O filme nos mostra o momento da ascensão e da queda de Napoleão Bonaparte. Mas não é só isso, Ridley Scott quer nos mostrar muito mais. O militar se vê perdido entre seus amores (Josephine e a França) e torna-se um homem violento quando a corrida política o faz tomar uma decisão: é sempre pela França. Entre amores e desamores, Napoleão dribla as tentativas de desertor e ascende ao pódio do Império Francês. O episódio dele ao tomar atitude e se auto coroar (sim, ele mesmo pegou a coroa antes do bispo e a pôs em sua própria cabeça) representa não um escândalo para o país, mas uma virada política para os governos. Ao mesmo tempo que revela poder, ascensão, será este o estopim para seu exílio e queda. 

O roteiro assinado por David Scarpa também é um grande acerto. Há um humor mórbido (mais uma vez, ressaltamos que não afirmamos que Napoleão tinha, de fato, tal personalidade), sarcástico e até de deboche nas relações que envolviam Napoleão com seus soldados em campo de guerra e entre Napoleão e Josephine, a sós. Ao mesmo tempo que, nas jogadas políticas Napoleão era implacável, nunca abaixava a cabeça e sempre tinha uma resposta imediata, quando este voltava para casa, a submissão aos seus sentimentos irracionais de desejo, amor e sexo o consumia e o domava. Nas cenas de sexo Napoleão nunca se despia de seu uniforme, talvez, uma tentativa em tentar mostrar que era ele quem estava sempre no poder... mas... parece que isso não era tão eficaz assim. 

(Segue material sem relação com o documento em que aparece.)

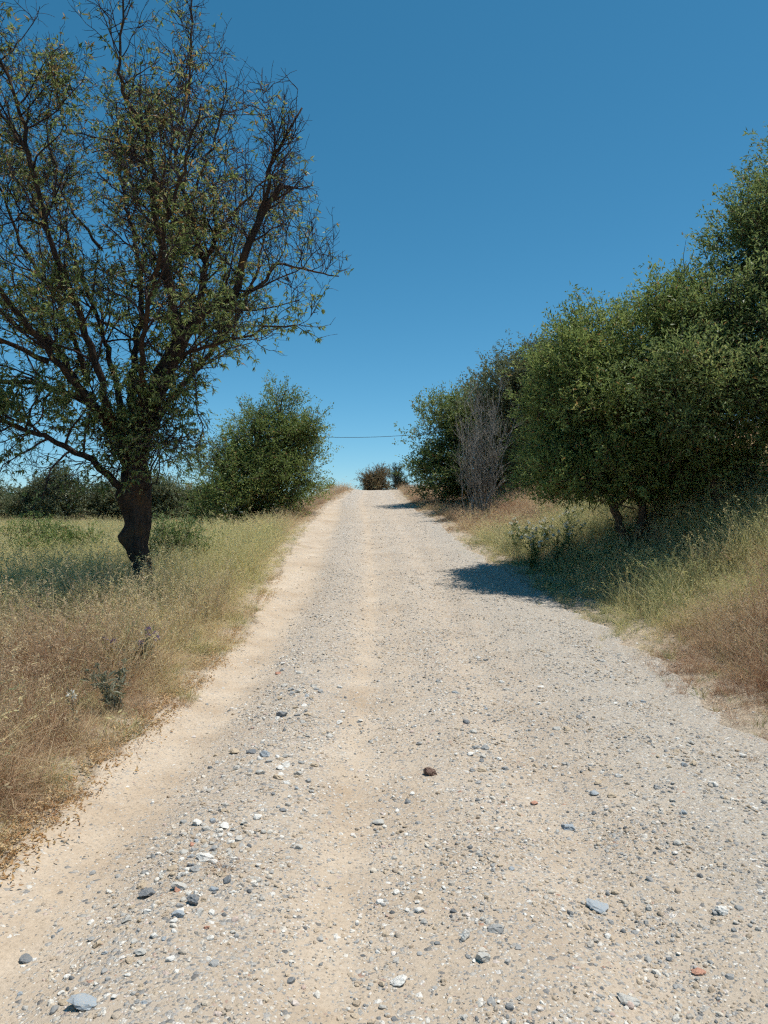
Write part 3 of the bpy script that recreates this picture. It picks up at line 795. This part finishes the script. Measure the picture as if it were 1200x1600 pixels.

O filme, portanto, mesmo longo e com um ritmo lento, apresenta a grandiosidade das batalhas épicas e a derrocada de Napoleão até seu exílio final. O roteiro é muito bem trabalhado e a atuação de Phoenix garante o espetáculo. Por outro lado, Kirby não foi bem aproveitada, ou, se foi esse o objetivo, ela nos apresentou uma Josephine chata, insuportável e muito burra. Uma atuação que não deu muito certo e não se encaixou no contexto geral da obra. Se vale a pena assistir? Vai depender do seu amor pela França e seu interesse pela história, do contrário, serão duas horas e meio difíceis de serem digeridas.